Secondly, for those with $1.2m or more of assets, a recent study has shown that those with a financial planner were statistically happier than those without one. 

This survey of 1,000 random consumers across the US...

(all of whom had self-reported assets of $250,000 or more),

Consisted of a list of 43 statements to gauge the level of consumer happiness.

It identified four core factors that make people happier: fulfillment, intention, impact and gratefulness.

All four predictors of happiness were heightened among consumers who work with financial planners—by a wide margin.

As individuals move past $1.2 million of assets, those who work with financial planners rapidly increase in happiness, while those without planners rapidly become less happy.


It seems, for individuals with more than $1.2 million in assets, a financial planner is critical to happiness.

Happiness buys money

Some argue that you see happiness increase with more money.
Although the data may show that, it's not that simple.
First, the increase in happiness isn't that profound - there are better ways to use your time than collecting more money.
The more important point, though, is more money may in fact be present in happier people (correlation), but that doesn't mean that more money caused more happiness (causation).
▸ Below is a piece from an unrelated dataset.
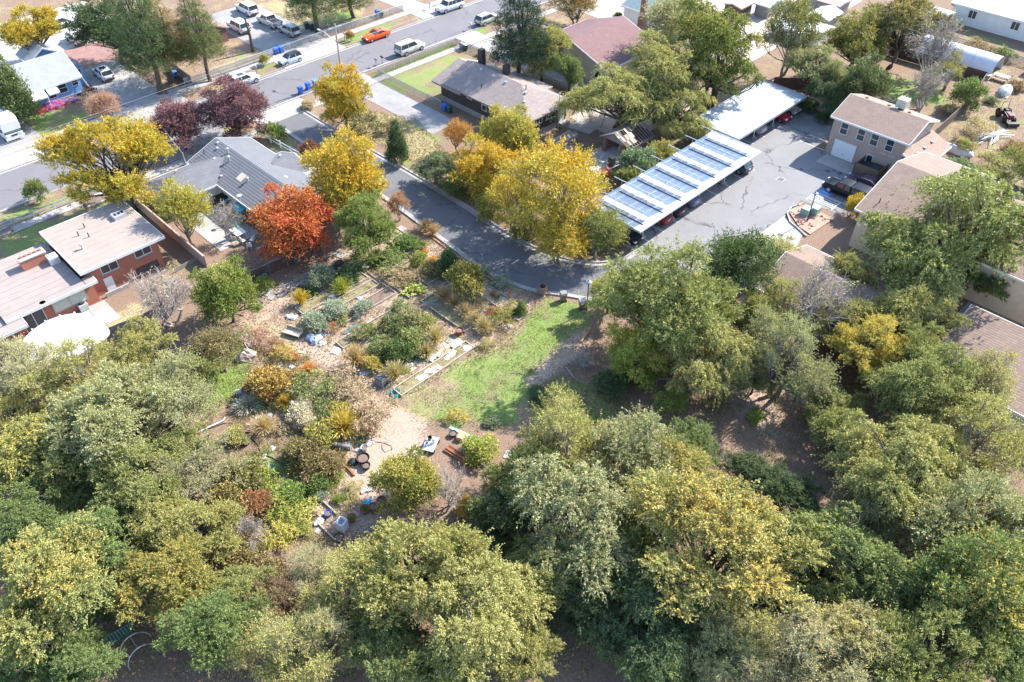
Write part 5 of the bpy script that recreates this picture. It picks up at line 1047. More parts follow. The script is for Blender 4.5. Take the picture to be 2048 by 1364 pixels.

It could be the opposite - happier people could make more money.

After all, happier people are easier to get along with, are open to more opportunities, and may be offered more opportunities.

Maybe, happiness buys money.

Changing your focus


I'm currently working on my 2022 goals.

While doing so, I asked myself why I want to achieve that goal.

Why it's important to me.

I found that no matter my goal, ultimately they result in making either myself or someone I love happy.

What might that look like with money goals?

"I want a million dollars."


"I don't have to worry about paying my bills."

"Why don't you want to worry about paying bills?"

"Because being behind with bills is stressful."

"Why don't you want that stress?"

"Because I would be happier if I wasn't stressed out all the time."

All roads lead to happiness. 

Happiness and purpose

I recently wrote a piece in The National about the purpose of money in your life

Having a financial purpose means knowing what money needs to do for you.

It helps you understand money's role in your life. 

Consider drafting a simple financial purpose statement.

When you do this, try to articulate your purpose in a way that will bring you and those you love the most happiness.

After all, you'll want to look back without regret and say you lived a happy life.

Money doesn't buy happiness, but how we use it can

As humans we tend to pursue money, stuff, and status.

Yet if we look deep enough, we want those things because we want to be happy.

There are easier ways to become happier.

Money is deeply personal and emotional.

Shifting our pursuit towards happiness instead of money will change the way we view our lives.